The Constitution of the Federal Republic of Nigeria 1999 specifically provides in Section 36 subsection 1 that “In the determination of his civil rights and obligations, including any question or determination by or against any government or authority, a person shall be entitled to a fair hearing within a reasonable time by a court or other tribunal established by law and constituted in such manner as to secure its independence and impartiality. “ Emphasis mine.
Subsection 3 further provides that “the proceedings of a court or the proceedings of any tribunal relating to the matters mentioned in subsection (1) of this section (including the announcement of the decisions of the court or tribunal) shall be held in public.”

What the Osun State Electoral Petition Tribunal did in this case is a clear affront on the constitution. The fact that the tribunal chairman, Justice T. D. Naron exchanged text messages with the respondent’s counsel at an “unholy hour” of the night (some of the messages and phone conversations took place past midnights or early in the morning) brings back to memory the saga of another judge who put Nigeria democracy on trial. The story of the infamous now late Justice Ikpeme who issued an injunction to stop the declaration of June 12 election in the dead of the night!

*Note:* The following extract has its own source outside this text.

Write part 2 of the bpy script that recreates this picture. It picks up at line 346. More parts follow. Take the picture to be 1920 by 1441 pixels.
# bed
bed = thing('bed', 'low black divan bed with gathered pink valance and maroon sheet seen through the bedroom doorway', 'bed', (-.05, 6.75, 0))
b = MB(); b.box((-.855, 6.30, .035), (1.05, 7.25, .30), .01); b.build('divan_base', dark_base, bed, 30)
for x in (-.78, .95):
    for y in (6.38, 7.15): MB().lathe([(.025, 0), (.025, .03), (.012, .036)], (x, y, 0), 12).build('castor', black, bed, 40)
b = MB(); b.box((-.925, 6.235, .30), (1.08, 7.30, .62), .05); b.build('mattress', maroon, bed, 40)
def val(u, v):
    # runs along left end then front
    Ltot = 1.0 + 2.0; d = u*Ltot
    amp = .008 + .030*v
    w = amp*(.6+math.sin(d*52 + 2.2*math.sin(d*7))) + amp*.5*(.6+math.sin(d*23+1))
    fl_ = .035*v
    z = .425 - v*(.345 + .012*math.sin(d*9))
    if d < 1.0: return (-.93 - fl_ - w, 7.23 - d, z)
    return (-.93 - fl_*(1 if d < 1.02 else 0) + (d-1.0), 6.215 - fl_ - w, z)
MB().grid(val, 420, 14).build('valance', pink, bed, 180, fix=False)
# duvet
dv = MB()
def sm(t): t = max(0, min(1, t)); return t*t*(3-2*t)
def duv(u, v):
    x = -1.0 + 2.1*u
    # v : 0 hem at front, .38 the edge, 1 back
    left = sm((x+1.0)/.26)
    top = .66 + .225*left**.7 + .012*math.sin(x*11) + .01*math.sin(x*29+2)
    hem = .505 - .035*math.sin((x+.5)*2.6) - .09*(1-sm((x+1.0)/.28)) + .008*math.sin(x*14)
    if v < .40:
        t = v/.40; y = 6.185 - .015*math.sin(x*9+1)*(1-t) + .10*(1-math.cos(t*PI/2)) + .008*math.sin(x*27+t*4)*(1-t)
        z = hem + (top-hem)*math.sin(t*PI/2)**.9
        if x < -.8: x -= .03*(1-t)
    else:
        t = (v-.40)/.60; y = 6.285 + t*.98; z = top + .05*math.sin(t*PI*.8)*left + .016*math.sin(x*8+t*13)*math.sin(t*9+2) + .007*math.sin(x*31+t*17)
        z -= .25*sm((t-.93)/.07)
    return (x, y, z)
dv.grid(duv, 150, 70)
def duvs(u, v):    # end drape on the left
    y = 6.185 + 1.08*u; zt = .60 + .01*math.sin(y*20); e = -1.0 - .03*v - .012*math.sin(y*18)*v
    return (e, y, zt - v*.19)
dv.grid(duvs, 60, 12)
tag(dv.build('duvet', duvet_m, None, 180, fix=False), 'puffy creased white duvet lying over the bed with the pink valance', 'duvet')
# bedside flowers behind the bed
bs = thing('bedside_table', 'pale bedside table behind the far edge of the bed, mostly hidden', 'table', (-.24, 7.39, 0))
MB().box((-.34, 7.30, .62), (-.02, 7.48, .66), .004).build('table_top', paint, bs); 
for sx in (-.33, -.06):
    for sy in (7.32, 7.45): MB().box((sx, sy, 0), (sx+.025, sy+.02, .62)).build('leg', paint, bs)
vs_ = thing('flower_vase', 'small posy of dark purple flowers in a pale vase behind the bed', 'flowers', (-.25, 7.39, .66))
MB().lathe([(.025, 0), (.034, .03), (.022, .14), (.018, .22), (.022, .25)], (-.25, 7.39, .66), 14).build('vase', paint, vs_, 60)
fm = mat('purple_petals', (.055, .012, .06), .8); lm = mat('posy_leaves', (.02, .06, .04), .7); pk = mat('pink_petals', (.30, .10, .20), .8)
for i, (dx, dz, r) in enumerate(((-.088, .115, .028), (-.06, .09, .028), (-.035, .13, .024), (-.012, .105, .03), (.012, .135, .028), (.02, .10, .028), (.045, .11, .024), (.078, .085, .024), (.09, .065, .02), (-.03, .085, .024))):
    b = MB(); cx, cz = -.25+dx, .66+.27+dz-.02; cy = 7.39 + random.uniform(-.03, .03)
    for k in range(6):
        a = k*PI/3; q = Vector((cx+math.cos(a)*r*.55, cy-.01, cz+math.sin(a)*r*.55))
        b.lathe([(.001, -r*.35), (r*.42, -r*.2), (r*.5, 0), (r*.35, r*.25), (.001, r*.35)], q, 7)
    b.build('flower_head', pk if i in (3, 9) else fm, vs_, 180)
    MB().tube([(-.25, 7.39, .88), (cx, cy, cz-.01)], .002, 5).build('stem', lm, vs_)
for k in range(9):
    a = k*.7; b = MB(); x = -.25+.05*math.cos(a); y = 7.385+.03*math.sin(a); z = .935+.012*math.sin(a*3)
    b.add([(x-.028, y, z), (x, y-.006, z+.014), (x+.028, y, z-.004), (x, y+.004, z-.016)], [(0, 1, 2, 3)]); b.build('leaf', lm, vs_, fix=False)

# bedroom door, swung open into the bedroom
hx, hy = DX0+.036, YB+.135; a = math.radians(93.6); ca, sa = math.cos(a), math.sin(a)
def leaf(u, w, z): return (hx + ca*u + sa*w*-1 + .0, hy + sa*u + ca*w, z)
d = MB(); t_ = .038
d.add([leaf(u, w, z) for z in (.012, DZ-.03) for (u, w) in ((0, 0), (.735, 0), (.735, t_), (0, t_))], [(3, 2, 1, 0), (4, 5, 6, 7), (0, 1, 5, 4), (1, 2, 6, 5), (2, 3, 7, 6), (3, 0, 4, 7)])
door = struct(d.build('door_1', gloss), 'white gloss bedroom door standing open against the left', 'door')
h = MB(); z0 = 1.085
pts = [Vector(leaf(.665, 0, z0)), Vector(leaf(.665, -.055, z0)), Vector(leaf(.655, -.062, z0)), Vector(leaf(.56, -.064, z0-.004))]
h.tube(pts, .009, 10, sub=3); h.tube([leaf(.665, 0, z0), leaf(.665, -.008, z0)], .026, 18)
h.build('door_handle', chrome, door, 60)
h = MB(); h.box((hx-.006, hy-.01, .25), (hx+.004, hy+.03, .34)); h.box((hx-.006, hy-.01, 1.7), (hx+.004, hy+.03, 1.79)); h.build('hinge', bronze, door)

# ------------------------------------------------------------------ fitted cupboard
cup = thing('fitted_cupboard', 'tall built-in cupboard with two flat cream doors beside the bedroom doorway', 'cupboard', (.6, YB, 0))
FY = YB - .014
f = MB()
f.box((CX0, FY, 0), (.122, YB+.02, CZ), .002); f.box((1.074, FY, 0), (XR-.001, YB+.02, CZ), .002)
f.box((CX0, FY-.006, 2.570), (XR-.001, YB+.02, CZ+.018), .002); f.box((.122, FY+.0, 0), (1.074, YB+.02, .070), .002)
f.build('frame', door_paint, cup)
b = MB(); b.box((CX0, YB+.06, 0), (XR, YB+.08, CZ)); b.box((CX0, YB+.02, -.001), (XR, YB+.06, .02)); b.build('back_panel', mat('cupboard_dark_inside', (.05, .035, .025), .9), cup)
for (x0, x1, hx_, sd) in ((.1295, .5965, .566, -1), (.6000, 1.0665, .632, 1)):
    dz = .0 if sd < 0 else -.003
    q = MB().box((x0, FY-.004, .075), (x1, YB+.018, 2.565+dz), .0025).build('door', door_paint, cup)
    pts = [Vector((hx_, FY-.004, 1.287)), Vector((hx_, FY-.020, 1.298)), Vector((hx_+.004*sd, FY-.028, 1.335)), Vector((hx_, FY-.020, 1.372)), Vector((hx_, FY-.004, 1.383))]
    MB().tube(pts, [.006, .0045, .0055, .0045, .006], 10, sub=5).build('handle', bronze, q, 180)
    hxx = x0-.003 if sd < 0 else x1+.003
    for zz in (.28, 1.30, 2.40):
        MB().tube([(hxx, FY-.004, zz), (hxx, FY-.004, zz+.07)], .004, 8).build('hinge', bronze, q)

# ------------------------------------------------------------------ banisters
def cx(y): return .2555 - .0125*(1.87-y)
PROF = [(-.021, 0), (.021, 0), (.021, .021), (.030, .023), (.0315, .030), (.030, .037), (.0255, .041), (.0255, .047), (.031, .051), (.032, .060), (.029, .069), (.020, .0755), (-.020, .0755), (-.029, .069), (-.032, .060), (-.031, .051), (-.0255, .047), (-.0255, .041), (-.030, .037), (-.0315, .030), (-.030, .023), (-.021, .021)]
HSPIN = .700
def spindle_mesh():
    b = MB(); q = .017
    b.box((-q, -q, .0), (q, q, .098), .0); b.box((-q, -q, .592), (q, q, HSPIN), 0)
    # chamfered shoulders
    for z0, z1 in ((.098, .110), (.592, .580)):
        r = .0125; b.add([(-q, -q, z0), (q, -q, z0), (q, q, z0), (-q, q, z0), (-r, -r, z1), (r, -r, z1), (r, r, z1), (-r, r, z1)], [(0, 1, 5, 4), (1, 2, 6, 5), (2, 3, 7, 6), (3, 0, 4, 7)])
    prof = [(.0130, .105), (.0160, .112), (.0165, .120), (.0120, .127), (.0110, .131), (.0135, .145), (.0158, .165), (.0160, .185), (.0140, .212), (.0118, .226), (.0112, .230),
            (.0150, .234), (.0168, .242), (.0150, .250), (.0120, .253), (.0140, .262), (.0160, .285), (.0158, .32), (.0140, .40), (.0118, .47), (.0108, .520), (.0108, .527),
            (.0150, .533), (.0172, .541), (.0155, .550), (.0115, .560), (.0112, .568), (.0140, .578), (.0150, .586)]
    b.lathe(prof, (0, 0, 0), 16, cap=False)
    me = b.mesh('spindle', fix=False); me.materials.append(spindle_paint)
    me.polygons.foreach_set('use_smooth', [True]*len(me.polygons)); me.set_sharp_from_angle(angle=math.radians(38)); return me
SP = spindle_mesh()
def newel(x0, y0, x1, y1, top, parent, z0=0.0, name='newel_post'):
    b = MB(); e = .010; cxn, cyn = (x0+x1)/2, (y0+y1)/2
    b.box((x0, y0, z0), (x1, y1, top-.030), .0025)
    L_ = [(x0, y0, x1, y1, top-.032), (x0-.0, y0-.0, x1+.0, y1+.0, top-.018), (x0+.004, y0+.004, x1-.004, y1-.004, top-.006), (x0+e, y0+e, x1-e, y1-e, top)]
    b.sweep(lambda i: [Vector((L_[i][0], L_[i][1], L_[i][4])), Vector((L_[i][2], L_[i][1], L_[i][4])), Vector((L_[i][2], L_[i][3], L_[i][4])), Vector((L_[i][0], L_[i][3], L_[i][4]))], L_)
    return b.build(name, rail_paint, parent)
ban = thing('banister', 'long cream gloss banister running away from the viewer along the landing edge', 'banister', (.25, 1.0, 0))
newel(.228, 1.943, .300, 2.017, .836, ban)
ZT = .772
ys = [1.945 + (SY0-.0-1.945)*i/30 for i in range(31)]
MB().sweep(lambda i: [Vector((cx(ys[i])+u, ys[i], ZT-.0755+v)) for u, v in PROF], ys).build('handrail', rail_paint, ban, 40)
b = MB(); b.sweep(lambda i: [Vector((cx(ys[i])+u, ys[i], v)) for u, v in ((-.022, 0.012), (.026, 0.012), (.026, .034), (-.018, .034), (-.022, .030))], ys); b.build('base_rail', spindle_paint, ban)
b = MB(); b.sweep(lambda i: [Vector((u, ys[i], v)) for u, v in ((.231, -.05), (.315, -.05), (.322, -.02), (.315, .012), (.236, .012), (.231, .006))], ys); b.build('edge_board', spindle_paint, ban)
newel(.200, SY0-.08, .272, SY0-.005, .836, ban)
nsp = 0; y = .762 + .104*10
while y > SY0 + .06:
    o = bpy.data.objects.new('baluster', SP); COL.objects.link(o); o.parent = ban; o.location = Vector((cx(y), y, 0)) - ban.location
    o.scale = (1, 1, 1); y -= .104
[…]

The link between the Osun State Electoral Petition Tribunal tenuous interlocutory rulings so far and the beginning of the ex-parte phone conversation with the tribunal members is there for all to see. At this point it is clear that the tribunal is sufficiently tainted that no one could expect justice will be done in this case. It is incumbent on the National Judicial Council to vacate their ruling and dismissed the panel immediately.

But this is Nigeria after all, and the People’s Democratic Party (PDP) is still in power, so I expect nothing will happen. It is saddening indeed that the democracy I lost some of my best friends fighting for had been turned to a nightmarish experience. A macabre dance with an hydra monster populated by evil genius pretending to be democracy messiahs in “agbada.” We are indeed in big trouble and there is no end in sight.

The potential for prosperity, peace and development is clearly all over Osun State, but the “goons” in power will not let that state move beyond their shadows. Their vicious grip on the state is evident by the mayhem they have unleashed on the state since the death of Bola Ige. There is no single politician of any hue in the state that could boast of getting into office through a free and fair election. “God-father-ism” is the order of the day.

The ongoing battle at the Electoral Petition Tribunal is a side show to the eventual battle to come, which is the next gubernatorial election. The battle between ex-president’s Obasanjo’s so called “poodle,” Mr. Femi Fani-Kayode and Senator Iyiola Omisore for the governorship jostle started recently when the latter maneuvered to have the former arrested for corruption related to the multi-billion naira Airport contract, even whilst he himself subsist under the clouds of suspicions for the dastardly and callous murder of Bola Ige. The age old adage again rings true here, when the elephant’s fights, it is the grass that suffers. In this case, the grasses are the poor people of Iwaraja, Ila Orangun, Igbajo, Modakeke, Ikire, Ikeji-Arakeji, Ijemba, Ere-Ijesa, Ifewera, et al who will wake up this morning without any functional health centers, no sanitary tap water, no motor-able road network, and of course most importantly; no government to hold accountable for the provision of basic amenities of life in a 21st century Nigeria. And yet they say we have democracy. Well this democracy is on trial and the judge is on phone busy text messaging one of the counsels before him!